## Data provided
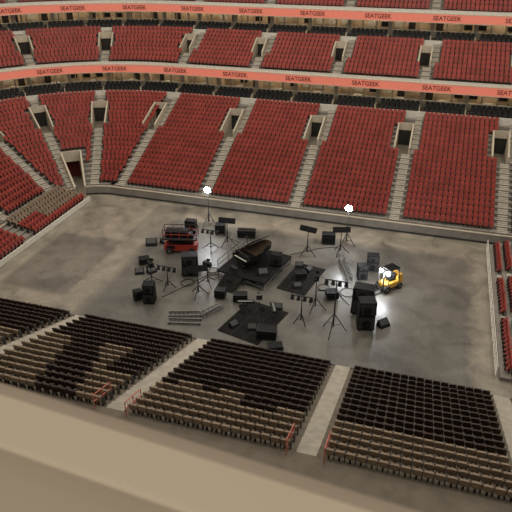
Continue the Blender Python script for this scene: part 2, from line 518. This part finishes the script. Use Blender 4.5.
def wedge(x,y,rz=0,s=1,z=0):
    m=MB()
    w,d,h=.85*s,.6*s,.5*s
    m.add([(-w/2,-d/2,0),(w/2,-d/2,0),(w/2,d/2,0),(-w/2,d/2,0),(-w/2,-d*.35,h*.35),(w/2,-d*.35,h*.35),(w/2,d*.35,h),(-w/2,d*.35,h)],
      [(0,3,2,1),(4,5,6,7),(0,1,5,4),(1,2,6,5),(2,3,7,6),(3,0,4,7)],'black')
    m.box((0,0,h*.70),(w*.8,d*.75,.03),'dgrey',rx=math.atan2(h*.65,d*.7))
    return m.build('stage_monitor_speaker',(x,y,z),rz)
def case(x,y,w,d,h,rz=0,z=0):
    m=MB(); 
    for sx in(-1,1):
        for sy in(-1,1): m.cyl((sx*w*.38,sy*d*.38,0),(sx*w*.38,sy*d*.38,.12),.05,'tire')
    m.box((0,0,.12+h/2),(w,d,h),'black')
    for sx in(-1,1):
        for sy in(-1,1): m.box((sx*w/2,sy*d/2,.12+h/2),(.04,.04,h+.02),'dgrey')
    for zz in(.12,.12+h*.7,.12+h):
        for sy in(-1,1): m.box((0,sy*d/2,zz),(w,.03,.03),'dgrey')
        for sx in(-1,1): m.box((sx*w/2,0,zz),(.03,d,.03),'dgrey')
    return m.build('road_case',(x,y,z),rz)
def mat_(x,y,w,d,rz):
    m=MB(); m.box((0,0,.03),(w,d,.06),'mat')
    for k in range(1,3): m.box((-w/2+k*w/3,0,.062),(.02,d,.006),'dgrey')
    return m.build('floor_mat',(x,y,0),rz)
def ladder(x,y,L,w,rz):
    m=MB()
    for s in(-1,1): m.box((0,s*w/2,.12),(L,.08,.12),'mgrey')
    n=int(L/.35)
    for k in range(n): m.cyl((-L/2+.2+k*.35,-w/2,.12),(-L/2+.2+k*.35,w/2,.12),.04,'dgrey',n=6)
    for s in(-1,1):
        for e in(-1,1): m.box((e*L*.45,s*w/2,.035),(.1,.1,.07),'tire')
    return m.build('ladder',(x,y,0),rz)
def truss(x,y,L,s,rz,z=0):
    m=MB(); c=[(-s/2,.05),(s/2,.05),(s/2,s+.05),(-s/2,s+.05)]
    for a,b in c: m.cyl((-L/2,a,b),(L/2,a,b),.04,'mgrey')
    n=int(L/s)
    for k in range(n):
        x0=-L/2+k*L/n;x1=x0+L/n
        for q in range(4):
            p=c[q];r=c[(q+1)%4]
            m.cyl((x0,p[0],p[1]),(x1,r[0],r[1]),.025,'mgrey',n=5); m.cyl((x0,p[0],p[1]),(x0,r[0],r[1]),.025,'mgrey',n=5)
    return m.build('lighting_truss',(x,y,z),rz)

# scissor lift
m=MB()
for sx in(-1.1,1.1):
    for sy in(-.65,.65):
        m.cyl((sx,sy-.12,.32),(sx,sy+.12,.32),.32,'tire',n=16); m.cyl((sx,sy-.13,.32),(sx,sy+.13,.32),.14,'mgrey',n=10)
m.box((0,0,.62),(3.2,1.2,.55),'paintred'); m.box((-.9,-.62,.7),(.8,.06,.35),'black')
for k in range(4):
    z=.98+k*.14
    for sy in(-.4,.4):
        m.box((0,sy,z),(2.7,.1,.09),'black',ry=.05*(1 if k%2 else -1))
m.box((0,0,1.55),(3.4,1.4,.14),'dgrey')
for x in(-1.65,-.82,0,.82,1.65):
    for y in(-.66,.66): m.cyl((x,y,1.6),(x,y,2.55),.035,'paintred')
for y in(-.66,.66):
    for z in(2.1,2.55): m.cyl((-1.65,y,z),(1.65,y,z),.035,'black' if z>2.2 else 'paintred')
for x in(-1.65,1.65):
    for z in(2.1,2.55): m.cyl((x,-.66,z),(x,.66,z),.03,'black')
m.box((1.4,-.3,2.3),(.25,.3,.4),'black'); m.box((-.3,.1,1.95),(2.2,1.0,.6),'black'); m.box((1.0,0,1.85),(.6,.8,.4),'black')
m.build('scissor_lift',(-21.9,46.6,0),math.radians(14),bevel=.02)

# forklift
m=MB()
for sx,r in((-.75,.3),(.75,.36)):
    for sy in(-.5,.5):
        m.cyl((sx,sy-.13,r),(sx,sy+.13,r),r,'tire',n=16); m.cyl((sx,sy-.14,r),(sx,sy+.14,r),r*.45,'mgrey',n=10)
m.box((-.1,0,.6),(1.9,1.0,.45),'yellow'); m.box((-.85,0,.95),(.65,1.0,.75),'yellow',taper=.85)
m.box((-.1,0,.95),(.55,.5,.18),'black'); m.box((-.38,0,1.25),(.14,.5,.5),'black',ry=-.15)
m.cyl((.3,0,.8),(.5,0,1.25),.03,'black'); m.cyl((.25,0,1.28),(.33,0,1.32),.17,'black',n=12)
for sx,tx in((-.75,-.55),(.6,.4)):
    for sy in(-.45,.45): m.cyl((sx,sy,.8),(tx,sy,2.1),.04,'black')
m.box((-.08,0,2.12),(1.15,1.0,.06),'black')
for k in range(5): m.box((-.5+k*.22,0,2.17),(.05,1.0,.05),'black')
for sy in(-.32,.32): m.box((1.05,sy,1.25),(.1,.09,2.3),'dgrey')
for z in(.3,1.1,2.35): m.box((1.05,0,z),(.08,.7,.1),'dgrey')
for sy in(-.25,.25): m.box((1.65,sy,.1),(1.1,.12,.05),'dgrey'); m.box((1.13,sy,.35),(.05,.12,.55),'dgrey')
for sy in(-.4,.4): m.cyl((.62,sy,1.9),(.76,sy,1.86),.18,'lamp',n=12)
m.build('forklift',(-1.7,45.6,0),math.radians(-130),bevel=.015)
def plight(x,y,z,e):
    ld=bpy.data.lights.new('work_light','POINT'); ld.energy=e; ld.color=(.9,.95,1); ld.shadow_soft_size=.15
    lo=bpy.data.objects.new('work_light',ld); scene.collection.objects.link(lo); lo.location=(x,y,z)
plight(-2.3,44.6,1.8,250)
for (x,y,h) in((-21.3,52.6,3.9),(-6.6,52.4,3.9)):
    tripod(x,y,h,'lamp',name='work_light_stand')
    plight(x,y-.6,h+.25,500)
tripod(-5.2,37.7,4.8,'bar',.4,spread=1.1)
tripod(-7.2,40.4,3.1,'camera',.2)
tripod(-17.3,39.6,2.7,'panel',.5)
tripod(-17.2,41.6,1.9,'camera',1.2)
tripod(-18.0,49.1,2.7,'panel',.1)
tripod(-19.2,47.6,2.2,'bar',.9)
tripod(-9.9,49.4,2.8,'panel',-.2)
tripod(-22.0,40.2,1.9,'camera',.8)
tripod(-20.3,39.9,2.2,'bar',.3,spread=.7)
tripod(-7.9,38.2,2.6,'bar',1.4,spread=.6)
tripod(-6.9,50.6,2.6,'panel',.3)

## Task
From the material above, reproduce everything verbatim except the pictures.

## Output
Continue the Blender Python script for this scene: part 2, from line 518. This part finishes the script. Use Blender 4.5.
def wedge(x,y,rz=0,s=1,z=0):
    m=MB()
    w,d,h=.85*s,.6*s,.5*s
    m.add([(-w/2,-d/2,0),(w/2,-d/2,0),(w/2,d/2,0),(-w/2,d/2,0),(-w/2,-d*.35,h*.35),(w/2,-d*.35,h*.35),(w/2,d*.35,h),(-w/2,d*.35,h)],
      [(0,3,2,1),(4,5,6,7),(0,1,5,4),(1,2,6,5),(2,3,7,6),(3,0,4,7)],'black')
    m.box((0,0,h*.70),(w*.8,d*.75,.03),'dgrey',rx=math.atan2(h*.65,d*.7))
    return m.build('stage_monitor_speaker',(x,y,z),rz)
def case(x,y,w,d,h,rz=0,z=0):
    m=MB(); 
    for sx in(-1,1):
        for sy in(-1,1): m.cyl((sx*w*.38,sy*d*.38,0),(sx*w*.38,sy*d*.38,.12),.05,'tire')
    m.box((0,0,.12+h/2),(w,d,h),'black')
    for sx in(-1,1):
        for sy in(-1,1): m.box((sx*w/2,sy*d/2,.12+h/2),(.04,.04,h+.02),'dgrey')
    for zz in(.12,.12+h*.7,.12+h):
        for sy in(-1,1): m.box((0,sy*d/2,zz),(w,.03,.03),'dgrey')
        for sx in(-1,1): m.box((sx*w/2,0,zz),(.03,d,.03),'dgrey')
    return m.build('road_case',(x,y,z),rz)
def mat_(x,y,w,d,rz):
    m=MB(); m.box((0,0,.03),(w,d,.06),'mat')
    for k in range(1,3): m.box((-w/2+k*w/3,0,.062),(.02,d,.006),'dgrey')
    return m.build('floor_mat',(x,y,0),rz)
def ladder(x,y,L,w,rz):
    m=MB()
    for s in(-1,1): m.box((0,s*w/2,.12),(L,.08,.12),'mgrey')
    n=int(L/.35)
    for k in range(n): m.cyl((-L/2+.2+k*.35,-w/2,.12),(-L/2+.2+k*.35,w/2,.12),.04,'dgrey',n=6)
    for s in(-1,1):
        for e in(-1,1): m.box((e*L*.45,s*w/2,.035),(.1,.1,.07),'tire')
    return m.build('ladder',(x,y,0),rz)
def truss(x,y,L,s,rz,z=0):
    m=MB(); c=[(-s/2,.05),(s/2,.05),(s/2,s+.05),(-s/2,s+.05)]
    for a,b in c: m.cyl((-L/2,a,b),(L/2,a,b),.04,'mgrey')
    n=int(L/s)
    for k in range(n):
        x0=-L/2+k*L/n;x1=x0+L/n
        for q in range(4):
            p=c[q];r=c[(q+1)%4]
            m.cyl((x0,p[0],p[1]),(x1,r[0],r[1]),.025,'mgrey',n=5); m.cyl((x0,p[0],p[1]),(x0,r[0],r[1]),.025,'mgrey',n=5)
    return m.build('lighting_truss',(x,y,z),rz)

# scissor lift
m=MB()
for sx in(-1.1,1.1):
    for sy in(-.65,.65):
        m.cyl((sx,sy-.12,.32),(sx,sy+.12,.32),.32,'tire',n=16); m.cyl((sx,sy-.13,.32),(sx,sy+.13,.32),.14,'mgrey',n=10)
m.box((0,0,.62),(3.2,1.2,.55),'paintred'); m.box((-.9,-.62,.7),(.8,.06,.35),'black')
for k in range(4):
    z=.98+k*.14
    for sy in(-.4,.4):
        m.box((0,sy,z),(2.7,.1,.09),'black',ry=.05*(1 if k%2 else -1))
m.box((0,0,1.55),(3.4,1.4,.14),'dgrey')
for x in(-1.65,-.82,0,.82,1.65):
    for y in(-.66,.66): m.cyl((x,y,1.6),(x,y,2.55),.035,'paintred')
for y in(-.66,.66):
    for z in(2.1,2.55): m.cyl((-1.65,y,z),(1.65,y,z),.035,'black' if z>2.2 else 'paintred')
for x in(-1.65,1.65):
    for z in(2.1,2.55): m.cyl((x,-.66,z),(x,.66,z),.03,'black')
m.box((1.4,-.3,2.3),(.25,.3,.4),'black'); m.box((-.3,.1,1.95),(2.2,1.0,.6),'black'); m.box((1.0,0,1.85),(.6,.8,.4),'black')
m.build('scissor_lift',(-21.9,46.6,0),math.radians(14),bevel=.02)

# forklift
m=MB()
for sx,r in((-.75,.3),(.75,.36)):
    for sy in(-.5,.5):
        m.cyl((sx,sy-.13,r),(sx,sy+.13,r),r,'tire',n=16); m.cyl((sx,sy-.14,r),(sx,sy+.14,r),r*.45,'mgrey',n=10)
m.box((-.1,0,.6),(1.9,1.0,.45),'yellow'); m.box((-.85,0,.95),(.65,1.0,.75),'yellow',taper=.85)
m.box((-.1,0,.95),(.55,.5,.18),'black'); m.box((-.38,0,1.25),(.14,.5,.5),'black',ry=-.15)
m.cyl((.3,0,.8),(.5,0,1.25),.03,'black'); m.cyl((.25,0,1.28),(.33,0,1.32),.17,'black',n=12)
for sx,tx in((-.75,-.55),(.6,.4)):
    for sy in(-.45,.45): m.cyl((sx,sy,.8),(tx,sy,2.1),.04,'black')
m.box((-.08,0,2.12),(1.15,1.0,.06),'black')
for k in range(5): m.box((-.5+k*.22,0,2.17),(.05,1.0,.05),'black')
for sy in(-.32,.32): m.box((1.05,sy,1.25),(.1,.09,2.3),'dgrey')
for z in(.3,1.1,2.35): m.box((1.05,0,z),(.08,.7,.1),'dgrey')
for sy in(-.25,.25): m.box((1.65,sy,.1),(1.1,.12,.05),'dgrey'); m.box((1.13,sy,.35),(.05,.12,.55),'dgrey')
for sy in(-.4,.4): m.cyl((.62,sy,1.9),(.76,sy,1.86),.18,'lamp',n=12)
m.build('forklift',(-1.7,45.6,0),math.radians(-130),bevel=.015)
def plight(x,y,z,e):
    ld=bpy.data.lights.new('work_light','POINT'); ld.energy=e; ld.color=(.9,.95,1); ld.shadow_soft_size=.15
    lo=bpy.data.objects.new('work_light',ld); scene.collection.objects.link(lo); lo.location=(x,y,z)
plight(-2.3,44.6,1.8,250)
for (x,y,h) in((-21.3,52.6,3.9),(-6.6,52.4,3.9)):
    tripod(x,y,h,'lamp',name='work_light_stand')
    plight(x,y-.6,h+.25,500)
tripod(-5.2,37.7,4.8,'bar',.4,spread=1.1)
tripod(-7.2,40.4,3.1,'camera',.2)
tripod(-17.3,39.6,2.7,'panel',.5)
tripod(-17.2,41.6,1.9,'camera',1.2)
tripod(-18.0,49.1,2.7,'panel',.1)
tripod(-19.2,47.6,2.2,'bar',.9)
tripod(-9.9,49.4,2.8,'panel',-.2)
tripod(-22.0,40.2,1.9,'camera',.8)
tripod(-20.3,39.9,2.2,'bar',.3,spread=.7)
tripod(-7.9,38.2,2.6,'bar',1.4,spread=.6)
tripod(-6.9,50.6,2.6,'panel',.3)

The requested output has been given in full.